INSTRUCTION:
Exclude the pictures, then repeat the remaining data exactly.

DATA LINES:
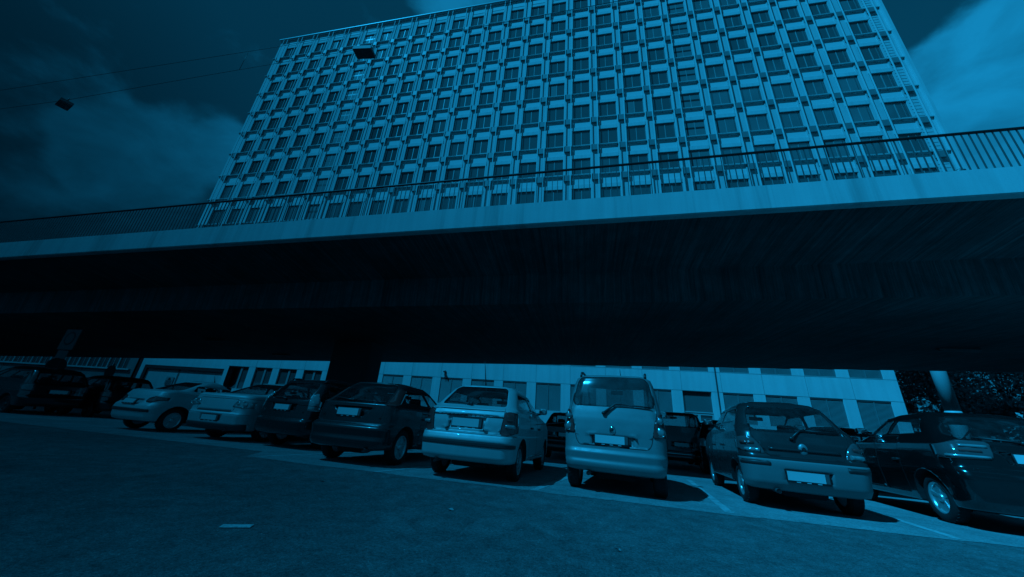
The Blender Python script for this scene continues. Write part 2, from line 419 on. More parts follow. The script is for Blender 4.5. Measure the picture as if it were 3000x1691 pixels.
# ------------------------------------------------------------------ office tower
BP, FH, D = 3.07, 4.132, 31.0
X0 = -1.6101*D; ZT = 1+18.482/10.097*D           # left edge of window column 0, head of the top window row
WW, WH = 2.06, 2.32
NC, NR = 27, 12
tower = thing('office_tower', 'tall pale office block with a grid of dark windows and white fins above the bridge', 'building', (0, D, 0))
def rel(mb, name, parent=None):
    o = mb.build(name, parent or tower); return o
def facade(mb, x0, x1, z0, z1, holes, y, m, depth=.18, reveal=None):
    xs = sorted({x0, x1, *[h[0] for h in holes], *[h[1] for h in holes]}); zs = sorted({z0, z1, *[h[2] for h in holes], *[h[3] for h in holes]})
    hs = {(h[0], h[2]): h for h in holes}
    inside = lambda x, z: any(h[0] < x < h[1] and h[2] < z < h[3] for h in holes)
    byrow = {}
    for k in range(len(zs)-1):
        zc = (zs[k]+zs[k+1])/2; row = [h for h in holes if h[2] < zc < h[3]]; run = x0
        for h in sorted(row): 
            if h[0] > run+1e-6: mb.quad([(run, y, zs[k]), (h[0], y, zs[k]), (h[0], y, zs[k+1]), (run, y, zs[k+1])], m)
            run = h[1]
        if run < x1-1e-6: mb.quad([(run, y, zs[k]), (x1, y, zs[k]), (x1, y, zs[k+1]), (run, y, zs[k+1])], m)
    for a, b, c, d in holes:
        e = y+depth; r = reveal or m
        mb.quad([(a, y, c), (a, e, c), (a, e, d), (a, y, d)], r); mb.quad([(b, y, c), (b, y, d), (b, e, d), (b, e, c)], r)
        mb.quad([(a, y, d), (a, e, d), (b, e, d), (b, y, d)], r); mb.quad([(a, y, c), (b, y, c), (b, e, c), (a, e, c)], r)
XL, XR = X0-1.75, X0+26*BP+WW+1.45                 # ends of the upper facade
ZB = 8.6                                           # underside of the tower where it overhangs
ROOFZ = ZT+2.15
mb = MB(); holes = []
for c in range(NC):
    for r in range(NR):
        zt = ZT-r*FH; holes.append((X0+c*BP, X0+c*BP+WW, zt-WH-1.32, zt+.0))
facade(mb, XL, XR, ZB, ROOFZ, holes, 0, PANEL, .1)
mb.box(XL, XR, .16, 8.5, ZB, ROOFZ-.4, DARKIN)
mb.box(XL-.001, XL+.15, .003, 8.51, ZB, ROOFZ, PANEL); mb.box(XR-.15, XR+.001, .003, 8.51, ZB, ROOFZ, PANEL)
mb.box(XL, XR, .05, 8.52, ROOFZ-.4, ROOFZ-.02, PANEL); mb.box(XL, XR, .05, 8.52, ZB-.3, ZB-.002, PANEL)
rel(mb, 'wall')
for r in range(NR+1):
    zs = ZT-r*FH                                    # head of the row's windows
    if r < NR:
        mb = MB()
        for c in range(NC): mb.box(X0+c*BP-.04, X0+c*BP+WW+.04, -.035, .12, zs+.003, zs+.50, LINTEL)
        rel(mb, 'lintel')
    mb = MB()                                       # spandrel panels above the lintel
    zz = zs+.50
    if r > 0:
        for c in range(NC): mb.box(X0+c*BP+.002, X0+c*BP+WW-.002, .06, .14, zz+.004, zz+1.31, SPAN)
        rel(mb, 'spandrel')
        mb = MB(); zl = zz+1.26                     # maintenance ledge at the sill above
        mb.box(XL-.1, XR+.15, -.11, .055, zl-.06, zl, LEDGE)
        for k in range(2): mb.box(XL-.1, XR+.15, -.15, -.125, zl-.04+.08*k, zl-.015+.08*k, LEDGE)
        for c in range(NC):
            mb.box(X0+c*BP+WW*.52, X0+c*BP+WW-.02, -.10, -.03, zl+.01, zl+.15, MULL)
            mb.box(X0+c*BP+WW*.50, X0+c*BP+WW-.1, -.04, .03, zl-.20, zl-.063, SPAN)
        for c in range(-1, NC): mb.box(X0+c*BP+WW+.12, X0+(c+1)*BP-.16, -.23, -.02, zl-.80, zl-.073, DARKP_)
        rel(mb, 'ledge')
mb = MB(); mb.box(XL-.15, XR+.2, -.38, .3, ROOFZ-.02, ROOFZ+.12, FRAME); mb.box(XL-.1, XR+.15, -.25, -.02, ROOFZ-.16, ROOFZ-.023, LEDGE)
for c in range(NC): mb.box(X0+c*BP+.02, X0+c*BP+WW-.02, -.03, .04, ROOFZ-1.5, ROOFZ-.2, SPAN)
rel(mb, 'roof_edge')
# one mesh for every vertical fin
mb = MB(); mb.box(-.05, .05, -.31, -.25, ZB, ROOFZ-.03, FIN)
finme = mb.mesh('fin')
for c in range(-1, NC+1):
    for dx in (WW+.07, BP-.16):
        x = X0+c*BP+dx
        if XL-.3 < x < XR+.2 or (c == -1 and x > XL-.6): obj('fin', finme, tower).location = (x, 0, 0)
# ladder strip, corner post at the right end
mb = MB()
for k in range(int((ROOFZ-ZB)/.42)): mb.box(XR-1.32, XR-.5, -.012, .004, ZB+.42*k, ZB+.42*k+.035, JOINT)
rel(mb, 'ladder')
mb = MB(); mb.box(XR+.005, XR+.26, -.33, .2, ZB, ROOFZ-.03, LINTEL); rel(mb, 'corner_post')
# windows: glass, mullion, frame
def window_mesh(kind):
    mb = MB(); h = WH
    mb.box(0.005, WW-.005, .115, .15, -h, -.003, WGLASS)
    if kind == 'blind':
        mb.box(.03, WW-.03, .10, .114, -h+.02, -h*.52, BLINDIN); mb.box(.03, WW-.03, .095, .114, -h*.515, -h*.40, SLIT); mb.box(.03, WW-.03, .10, .114, -h*.395, -.03, BLINDIN)
    if kind == 'half': mb.box(.03, WW*.5, .10, .114, -h+.02, -.03, BLINDIN)
    mb.box(WW*.50, WW*.535, .085, .112, -h, -.16, MULL)
    for a, b in ((.005, .035), (WW-.04, WW-.006)): mb.box(a, b, .085, .112, -h, -.01, JOINT)
    mb.box(.04, WW-.045, .085, .112, -.06, -.004, JOINT)
    return mb
wins = []
for c in range(NC):
    for r in range(NR):
        x, z = X0+c*BP, ZT-r*FH
        if r > 9 : continue
        wins.append(((x+1)**2+D*D+(z-1)**2, c, r, x, z))
wins.sort()
kind = lambda c, r: 'blind' if c in (5, 20) else ('half' if (c*7+r*13) % 17 == 4 else 'plain')
wme = {k: window_mesh(k).mesh('window') for k in ('plain', 'blind', 'half')}
for i, (dd, c, r, x, z) in enumerate(wins[:100]): obj('window', wme[kind(c, r)], tower).location = (x, 0, z)
big = MB()
for dd, c, r, x, z in wins[100:]:
    w = window_mesh(kind(c, r)); w.bm.verts.index_update(); mp_ = [big.bm.verts.new(v.co+Vector((x, 0, z))) for v in w.bm.verts]
    for f in w.bm.faces:
        g = big.bm.faces.new([mp_[v.index] for v in f.verts]); g.material_index = big.mi(w.mats[f.material_index])
    w.bm.free()
o = rel(big, 'window'); o['kind'] = 'stuff'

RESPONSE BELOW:
The Blender Python script for this scene continues. Write part 2, from line 419 on. More parts follow. The script is for Blender 4.5. Measure the picture as if it were 3000x1691 pixels.
# ------------------------------------------------------------------ office tower
BP, FH, D = 3.07, 4.132, 31.0
X0 = -1.6101*D; ZT = 1+18.482/10.097*D           # left edge of window column 0, head of the top window row
WW, WH = 2.06, 2.32
NC, NR = 27, 12
tower = thing('office_tower', 'tall pale office block with a grid of dark windows and white fins above the bridge', 'building', (0, D, 0))
def rel(mb, name, parent=None):
    o = mb.build(name, parent or tower); return o
def facade(mb, x0, x1, z0, z1, holes, y, m, depth=.18, reveal=None):
    xs = sorted({x0, x1, *[h[0] for h in holes], *[h[1] for h in holes]}); zs = sorted({z0, z1, *[h[2] for h in holes], *[h[3] for h in holes]})
    hs = {(h[0], h[2]): h for h in holes}
    inside = lambda x, z: any(h[0] < x < h[1] and h[2] < z < h[3] for h in holes)
    byrow = {}
    for k in range(len(zs)-1):
        zc = (zs[k]+zs[k+1])/2; row = [h for h in holes if h[2] < zc < h[3]]; run = x0
        for h in sorted(row): 
            if h[0] > run+1e-6: mb.quad([(run, y, zs[k]), (h[0], y, zs[k]), (h[0], y, zs[k+1]), (run, y, zs[k+1])], m)
            run = h[1]
        if run < x1-1e-6: mb.quad([(run, y, zs[k]), (x1, y, zs[k]), (x1, y, zs[k+1]), (run, y, zs[k+1])], m)
    for a, b, c, d in holes:
        e = y+depth; r = reveal or m
        mb.quad([(a, y, c), (a, e, c), (a, e, d), (a, y, d)], r); mb.quad([(b, y, c), (b, y, d), (b, e, d), (b, e, c)], r)
        mb.quad([(a, y, d), (a, e, d), (b, e, d), (b, y, d)], r); mb.quad([(a, y, c), (b, y, c), (b, e, c), (a, e, c)], r)
XL, XR = X0-1.75, X0+26*BP+WW+1.45                 # ends of the upper facade
ZB = 8.6                                           # underside of the tower where it overhangs
ROOFZ = ZT+2.15
mb = MB(); holes = []
for c in range(NC):
    for r in range(NR):
        zt = ZT-r*FH; holes.append((X0+c*BP, X0+c*BP+WW, zt-WH-1.32, zt+.0))
facade(mb, XL, XR, ZB, ROOFZ, holes, 0, PANEL, .1)
mb.box(XL, XR, .16, 8.5, ZB, ROOFZ-.4, DARKIN)
mb.box(XL-.001, XL+.15, .003, 8.51, ZB, ROOFZ, PANEL); mb.box(XR-.15, XR+.001, .003, 8.51, ZB, ROOFZ, PANEL)
mb.box(XL, XR, .05, 8.52, ROOFZ-.4, ROOFZ-.02, PANEL); mb.box(XL, XR, .05, 8.52, ZB-.3, ZB-.002, PANEL)
rel(mb, 'wall')
for r in range(NR+1):
    zs = ZT-r*FH                                    # head of the row's windows
    if r < NR:
        mb = MB()
        for c in range(NC): mb.box(X0+c*BP-.04, X0+c*BP+WW+.04, -.035, .12, zs+.003, zs+.50, LINTEL)
        rel(mb, 'lintel')
    mb = MB()                                       # spandrel panels above the lintel
    zz = zs+.50
    if r > 0:
        for c in range(NC): mb.box(X0+c*BP+.002, X0+c*BP+WW-.002, .06, .14, zz+.004, zz+1.31, SPAN)
        rel(mb, 'spandrel')
        mb = MB(); zl = zz+1.26                     # maintenance ledge at the sill above
        mb.box(XL-.1, XR+.15, -.11, .055, zl-.06, zl, LEDGE)
        for k in range(2): mb.box(XL-.1, XR+.15, -.15, -.125, zl-.04+.08*k, zl-.015+.08*k, LEDGE)
        for c in range(NC):
            mb.box(X0+c*BP+WW*.52, X0+c*BP+WW-.02, -.10, -.03, zl+.01, zl+.15, MULL)
            mb.box(X0+c*BP+WW*.50, X0+c*BP+WW-.1, -.04, .03, zl-.20, zl-.063, SPAN)
        for c in range(-1, NC): mb.box(X0+c*BP+WW+.12, X0+(c+1)*BP-.16, -.23, -.02, zl-.80, zl-.073, DARKP_)
        rel(mb, 'ledge')
mb = MB(); mb.box(XL-.15, XR+.2, -.38, .3, ROOFZ-.02, ROOFZ+.12, FRAME); mb.box(XL-.1, XR+.15, -.25, -.02, ROOFZ-.16, ROOFZ-.023, LEDGE)
for c in range(NC): mb.box(X0+c*BP+.02, X0+c*BP+WW-.02, -.03, .04, ROOFZ-1.5, ROOFZ-.2, SPAN)
rel(mb, 'roof_edge')
# one mesh for every vertical fin
mb = MB(); mb.box(-.05, .05, -.31, -.25, ZB, ROOFZ-.03, FIN)
finme = mb.mesh('fin')
for c in range(-1, NC+1):
    for dx in (WW+.07, BP-.16):
        x = X0+c*BP+dx
        if XL-.3 < x < XR+.2 or (c == -1 and x > XL-.6): obj('fin', finme, tower).location = (x, 0, 0)
# ladder strip, corner post at the right end
mb = MB()
for k in range(int((ROOFZ-ZB)/.42)): mb.box(XR-1.32, XR-.5, -.012, .004, ZB+.42*k, ZB+.42*k+.035, JOINT)
rel(mb, 'ladder')
mb = MB(); mb.box(XR+.005, XR+.26, -.33, .2, ZB, ROOFZ-.03, LINTEL); rel(mb, 'corner_post')
# windows: glass, mullion, frame
def window_mesh(kind):
    mb = MB(); h = WH
    mb.box(0.005, WW-.005, .115, .15, -h, -.003, WGLASS)
    if kind == 'blind':
        mb.box(.03, WW-.03, .10, .114, -h+.02, -h*.52, BLINDIN); mb.box(.03, WW-.03, .095, .114, -h*.515, -h*.40, SLIT); mb.box(.03, WW-.03, .10, .114, -h*.395, -.03, BLINDIN)
    if kind == 'half': mb.box(.03, WW*.5, .10, .114, -h+.02, -.03, BLINDIN)
    mb.box(WW*.50, WW*.535, .085, .112, -h, -.16, MULL)
    for a, b in ((.005, .035), (WW-.04, WW-.006)): mb.box(a, b, .085, .112, -h, -.01, JOINT)
    mb.box(.04, WW-.045, .085, .112, -.06, -.004, JOINT)
    return mb
wins = []
for c in range(NC):
    for r in range(NR):
        x, z = X0+c*BP, ZT-r*FH
        if r > 9 : continue
        wins.append(((x+1)**2+D*D+(z-1)**2, c, r, x, z))
wins.sort()
kind = lambda c, r: 'blind' if c in (5, 20) else ('half' if (c*7+r*13) % 17 == 4 else 'plain')
wme = {k: window_mesh(k).mesh('window') for k in ('plain', 'blind', 'half')}
for i, (dd, c, r, x, z) in enumerate(wins[:100]): obj('window', wme[kind(c, r)], tower).location = (x, 0, z)
big = MB()
for dd, c, r, x, z in wins[100:]:
    w = window_mesh(kind(c, r)); w.bm.verts.index_update(); mp_ = [big.bm.verts.new(v.co+Vector((x, 0, z))) for v in w.bm.verts]
    for f in w.bm.faces:
        g = big.bm.faces.new([mp_[v.index] for v in f.verts]); g.material_index = big.mi(w.mats[f.material_index])
    w.bm.free()
o = rel(big, 'window'); o['kind'] = 'stuff'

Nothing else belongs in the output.